Und schließlich spielt auch die Geographie eine Rolle – aber nicht immer auf vorhersagbare Weise: Beispielsweise hat die Tatsache, dass 80% der LUK-Bevölkerung in Städten lebt, die Annahme bestärkt, dass die Einkommensungleichheit in der Region kaum durch ländliche Dynamiken beeinflusst wird. Aber neue Hinweise legen nahe, dass landwirtschaftliche Einkommensunterschiede, die weitgehend auf die geringe Arbeitsproduktivität kleiner Höfe zurückzuführen ist, zwischen 11% (Uruguay) und 58% (Bolivien) der gesamten Einkommensungleichheit in neun Ländern erklären.

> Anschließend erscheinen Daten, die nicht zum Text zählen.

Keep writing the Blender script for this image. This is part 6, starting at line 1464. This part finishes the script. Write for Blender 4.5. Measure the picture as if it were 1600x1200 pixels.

Bis jetzt hat das Projekt bestätigt, dass die Ungleichheit in den Ländern der LUK-Region inakzeptabel hoch ist, während es gleichzeitig ihre Variabilität und ihre Abhängigkeit von Faktoren zeigt, die beeinflussen, wie stark sie „vererbt“ ist. Mithilfe dieser nuancierten Informationen sollten sich die Politiker von manchen Lösungsansätzen des Problems verabschieden, andere Ansätze verfeinern, und auch völlig neue Strategien testen, die stärker auf die speziellen Bedürfnisse ihres Landes zugeschnitten sind. Beispielsweise benötigen Staaten wie Kolumbien oder Peru, in denen viele Arbeitnehmer informell beschäftigt sind, andere Maßnahmen für ihr Steuer- und Rentensystem als solche wie Chile oder Uruguay, wo ein größerer Teil der Beschäftigten in die Rentenkasse und die Sozialversicherung einzahlen.
Traditionelle Strategien wie die Erweiterung und Verbesserung der Ausbildungsqualität oder Finanzspritzen für gering verdienende Haushalte können zwar effektiv sein, reichen aber nicht aus, um die Ungleichheit in sämtlichen Bereichen zu verringern. Dazu müssen die LUK-Länder ein Wirtschaftswachstum fördern, das produktivere (und formalere) Arbeitsverhältnisse schaffen kann – und eine neue Generation der Fiskalpolitik einführen, die allen Menschen ein Stück vom Kuchen abgibt.